Another news report that came out on the same day claimed that British Museum staff were humiliated and complained during the Israel event, which happened on May 13, but of course, none of these politicians cared about them. The exact opposite would have to happen for them to care.
At the beginning of July, the House of Commons declared the Palestine Action group, which had sprayed RAF planes and had long stood against genocide, a “terrorist organization.” Those who demonstrated support for the group were also arrested. The U.S. visas of members of the Bob Vylan band were also revoked by the U.S. State Department. Farage made a sarcastic tweet about this.

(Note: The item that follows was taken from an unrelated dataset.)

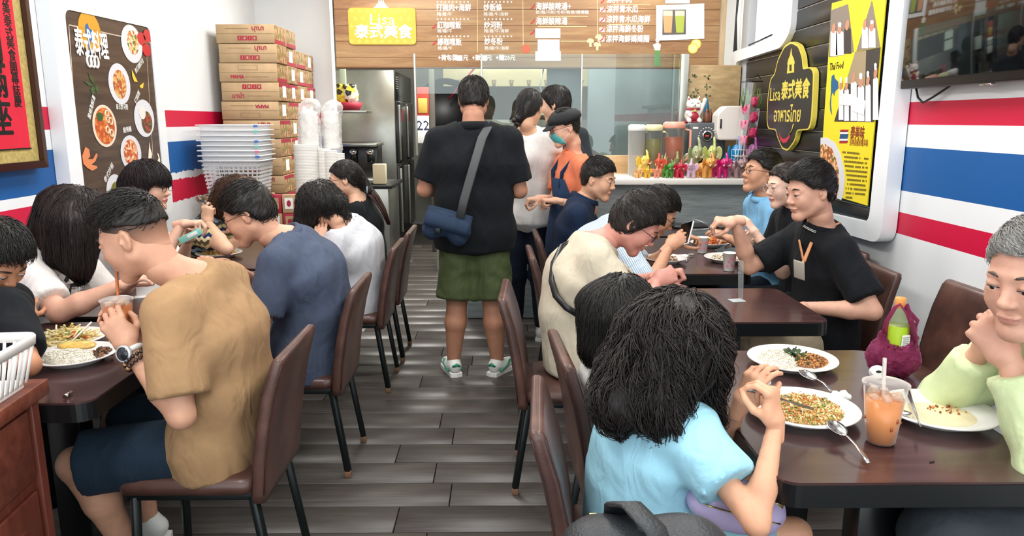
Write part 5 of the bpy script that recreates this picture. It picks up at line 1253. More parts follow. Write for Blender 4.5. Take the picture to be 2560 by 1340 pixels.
# --- right of the aisle, facing the right wall
nav = person('man in a navy shirt seated nearest the counter, looking down', dict(q=1, f=(1, -.2), hip=(1430, 697, 4.46), neck=(1452, 500, 4.45), head=(1496, 450, 4.42), hd=(1, -.55, -.28), skin='d3a182', top=dict(m=c_navy, sleeve=.75, collar=True, hem=.12), bot=dict(m=c_jeans), wn=(1560, 640, 4.3), en=(1450, 680, 4.25), shoes=(m_dsh, m_dsh),
    hair=dict(line='short', thick=.010, top=.020, n=1300, L=.045, seg=5, flow='fwd', lift=.2, off=.005, upbias=.0)))
phn = person('man in a pale blue striped shirt looking at the phone in his hands', dict(q=1, f=(1, 0), hip=(1455, 757, 3.85), neck=(1548, 560, 3.8), head=(1640, 532, 3.76), hd=(1, -.15, -.75), bk=.06, skin='cf9a7a', glasses=m_gls, top=dict(m=c_lstr, sleeve=.85, sr=.07, ease=.018, hem=.12), bot=dict(m=c_khaki), shoes=(m_dsh, m_dsh),
    wn=(1672, 618, 3.6), en=(1590, 720, 3.5), wf=(1690, 612, 3.78), ef=(1600, 700, 3.95), handn='grip', handf='grip', hdn=(.8, .2, .55), hbn=(-.3, -.9, .2), hdf=(.8, -.2, .5), hair=dict(line='short', thick=.014, top=.022, n=1300, L=.05, seg=5, flow='fwd', lift=.12, off=.005)))
bei = person('man in a beige sweater and glasses with his head bowed and hands clasped', dict(q=0, f=(1, .02), hip=(1456, 868, 3.02), neck=(1484, 606, 3.05), head=(1588, 560, 3.05), hd=(1, -.22, -.85), bk=.055, fat=1.08, skin='cf9080', glasses=m_gls, hc='221c18',
    top=dict(m=c_beige, sleeve=1.02, sr=.075, ease=.026, hem=.10, amp=.011, neckr=.008, fs=(6, 6, 6)), bot=dict(m=c_grey), wn=(1640, 706, 2.96), en=(1540, 760, 2.75), wf=(1652, 690, 3.12), ef=(1560, 720, 3.35), handn='fist', handf='fist', hdn=(.8, .25, .35), hbn=(0, -.9, .4), hdf=(.8, -.3, .3), shoes=(m_dsh, m_dsh),
    hair=dict(line='ear', thick=.014, top=.020, n=2200, L=.07, seg=6, flow='fwd', lift=.08, off=.005)))
strap(bei, [Vector(bei['neck'])+Vector((-.06, .02, .02)), W(1405, 612, 3.0), W(1383, 655, 2.96), W(1378, 700, 2.90), W(1388, 738, 2.84), W(1415, 768, 2.80), W(1458, 796, 2.79)], .013, m_dark, 'strap')
gl2 = person('child with straight dark hair and pale glasses in a white top', dict(q=0, s=.80, hk='k', f=(1, 0), hip=(1560, 1080, 2.22), neck=(1532, 868, 2.26), head=(1560, 778, 2.28), hd=(1, -.38, -.42), skin='e0ae90', glasses=m_glsp, gw=.0012, top=dict(m=c_white, sleeve=.7), bot=dict(m=c_teal), legs='none', hs=.95,
    wn=(1680, 960, 2.2), hair=dict(line='long', thick=.016, n=2600, L=.26, seg=11, flow='down', lift=.06, off=.004, clump=2, r=.0012, jit=.12, mass=[(W(1510, 770, 2.24), W(1490, 870, 2.20), .085, .05), (W(1530, 800, 2.2), W(1510, 900, 2.18), .075, .035)], k=.04, openface=True)))
crl = person('girl with long curly black hair in a light blue tee eating with chopsticks', dict(q=0, s=.88, hk='k', at=.84, f=(1, .12), hip=(1600, 1272, 1.76), neck=(1655, 995, 1.74), head=(1705, 860, 1.74), hd=(.85, .5, -.3), skin='dfa583', hg=.5, hc='1e1714', top=dict(m=c_lblue, sleeve=.62, sr=.080, ease=.028, hem=.10, amp=.010, neckr=.006, fs=(7, 7, 7)), bot=dict(m=c_teal, len=.8, r=.085), legs='skin', hs=.97,
    glasses=m_purple, gr=.025, gw=.0028, wn=(1938, 1062, 1.54), en=(1895, 1275, 1.44), wf=(1852, 1012, 1.70), ef=(1830, 1180, 1.78), handn='pinch', handf='cup', hdn=(-.12, .12, 1), hbn=(.75, -.65, .1), hdf=(.35, -.1, .9), hbf=(-.5, -.4, .2), shn=(1712, 1075, 1.60),
    hair=dict(h=.007, line='long', thick=.030, top=.024, n=4000, clump=10, L=.36, seg=18, flow='down', lift=.06, curl=.015, turns=2.6, off=.014, r=.0014, jit=.16, lump=30, amp=.012, k=.05, crown=(0, -.02, .13), openface=True, mass=[(W(1650, 860, 1.72), W(1585, 985, 1.66), .10, .075), (W(1700, 890, 1.66), W(1650, 1005, 1.61), .09, .05), (W(1600, 950, 1.70), W(1548, 1010, 1.62), .075, .045), (W(1755, 900, 1.68), W(1772, 1040, 1.66), .040, .020), (W(1660, 1010, 1.58), W(1668, 1060, 1.56), .030, .02)])))
# --- right wall side, facing the aisle
sky = person('man with glasses in a sky blue shirt looking up at the counter end', dict(q=1, f=(-1, 0), hip=(1937, 711, 4.35), neck=(1912, 493, 4.32), head=(1903, 433, 4.30), hd=(-1, -.15, .12), skin='c99476', glasses=m_gls, top=dict(m=c_sky, sleeve=1.7, sr=.06, collar=True, ease=.018), bot=dict(m=c_jeans), wn=(1830, 600, 4.2), en=(1880, 680, 4.1), wf=(1820, 600, 4.45), shoes=(m_dsh, m_dsh),
    hair=dict(line='short', thick=.014, top=.022, n=1200, L=.05, seg=5, flow='fwd', lift=.2, off=.005)))
rgl = person('woman with tied hair and round metal glasses in a black blouse', dict(q=1, s=.93, fem=True, f=(-1, 0), hip=(2010, 752, 3.88), neck=(1985, 530, 3.85), head=(1963, 465, 3.82), hd=(-1, -.15, -.18), skin='e8c0aa', glasses=m_glsp, gr=.026, hc='2c221e', top=dict(m=c_black, sleeve=.8, sr=.062, ease=.014, vneck=.7), bot=dict(m=c_black), wn=(1890, 585, 3.7), en=(1960, 680, 3.6), wf=(1880, 600, 3.95), shoes=(m_dsh, m_dsh),
    hair=dict(line='tied', thick=.010, n=1200, L=.15, seg=8, flow='tail', tail=W(2010, 470, 3.86), lift=0, off=.002, mass=[(W(1995, 462, 3.85), W(2008, 470, 3.86), .04, .035)])))
lan = person('man in a black polo with an orange lanyard reaching with chopsticks', dict(q=0, s=1.0, f=(-1, -.05), hip=(2052, 828, 3.34), neck=(2052, 568, 3.30), head=(2024, 480, 3.24), hd=(-1, -.22, -.22), skin='d8a58c', wide=1.08, fat=1.05, bk=.03, at=1.05, top=dict(m=c_black, sleeve=.80, sr=.078, ease=.016, hem=.12, collar=True, tip=m_paper, amp=.007, vneck=.5), bot=dict(m=c_khaki),
    wn=(2018, 768, 3.10), en=(2135, 800, 3.0), wf=(1838, 553, 3.45), ef=(1905, 660, 3.5), handn='relax', hdn=(-1, .1, 0), handf='pinch', hdf=(-1, 0, .05), hbf=(0, -.3, 1), shoes=(m_dsh, m_dsh), arm=1.02, hair=dict(line='short', thick=.016, top=.024, n=2200, L=.05, seg=5, flow='fwd', lift=.10, off=.005)))
b = B(); m_or = mat('lanyard_orange', 'c98a5a', .6)
N0 = lan['neck']; f0 = lan['f']
for sg in (1, -1): b.tube([Vector(N0-f0*.07+lan['lat']*sg*.03+V3(0, 0, .025)), Vector(N0+lan['lat']*sg*.075+V3(0, 0, .01)), Vector(N0+f0*.07+lan['lat']*sg*.07-V3(0, 0, .05)), W(2009, 655, 3.12)], .009, 6, True, (1, .25))
b.tube([W(2009, 652, 3.12), W(2004, 668, 3.11)], .006, 6); adopt(b.build('lanyard', m_or), lan['root'])
b = B(); b.box((0, 0, 0), (.006, .058, .085), .004); b.bm.transform(Matrix.Translation(W(1998, 675, 3.10)) @ Euler((.1, -.25, .45)).to_matrix().to_4x4()); adopt(b.build('id_card', mat('id_card', 'b8b2a4', .35)), lan['root'])
old = person('grey haired man in a lime jacket resting his mouth on clasped hands', dict(q=0, f=(-1, -.12), hip=(2960, 1190, 1.72), neck=(2690, 868, 1.64), head=(2585, 698, 1.54), hd=(-.92, -.45, -.22), skin='cf9c84', bk=.04, hc='8a8884', hg=.5, brow='4e4640', hs=1.04,
    top=dict(m=c_lime, sleeve=1.85, sr=.078, ease=.03, hem=.1, amp=.013, fs=(8, 8, 8), collar=True), bot=dict(m=c_grey, ease=.03), kn=(2360, 1350, 1.50), an=(2400, 1640, 1.5), kf=(2440, 1290, 1.72), af=(2450, 1560, 1.75),
    wf=(2455, 872, 1.78), ef=(2440, 1010, 1.95), wn=(2520, 900, 1.58), en=(2640, 1120, 1.50), handf='fist', handn='fist', hdf=(.0, -.5, .9), hbf=(-.95, .2, .2), hdn=(-.5, .35, .8), hbn=(-.35, -.9, .1), hsz=1.08,
    hair=dict(line='short', thick=.009, top=.014, n=3000, L=.05, seg=6, flow='side', sgn=-1, lift=.12, off=.004, r=.0008, amp=.002)))
wrap(old, [(.0, -.5, .5), (.4, -.5, .5), (.8, -.45, .45)], cloth_mat('grey_inner', 'b5b4b0'), 'inner_shirt', .036)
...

They keep talking about Israel’s right to defend itself. If a man breaks into another man’s house, murders his family, cuts his children into pieces in front of him, seizes their property, and then the other man tries to kill this murderer, is it not self-defense, or should he be demonized? Will it mean anything if the murderer says, “I have the right to defend myself”? This is the most baseless argument in the international arena right now, and only reiterated again and again by servants of Zionism.
It is Israel that killed the British in the past and was able to open fire on British planes immediately, as in the Jordanian Crisis of 1958. It’s also Israel that eats British money for its own genocide. Since such cruelty arouses hatred in conscientious people, Israel is one of the reasons why people are polarized in England. A chasm has opened up between servants who try to acquit themselves of this cruelty and people with a conscience. Despite these numerous facts, the state of British politicians reveals that the United Kingdom is no longer the same; it is now a “United Serfdom.”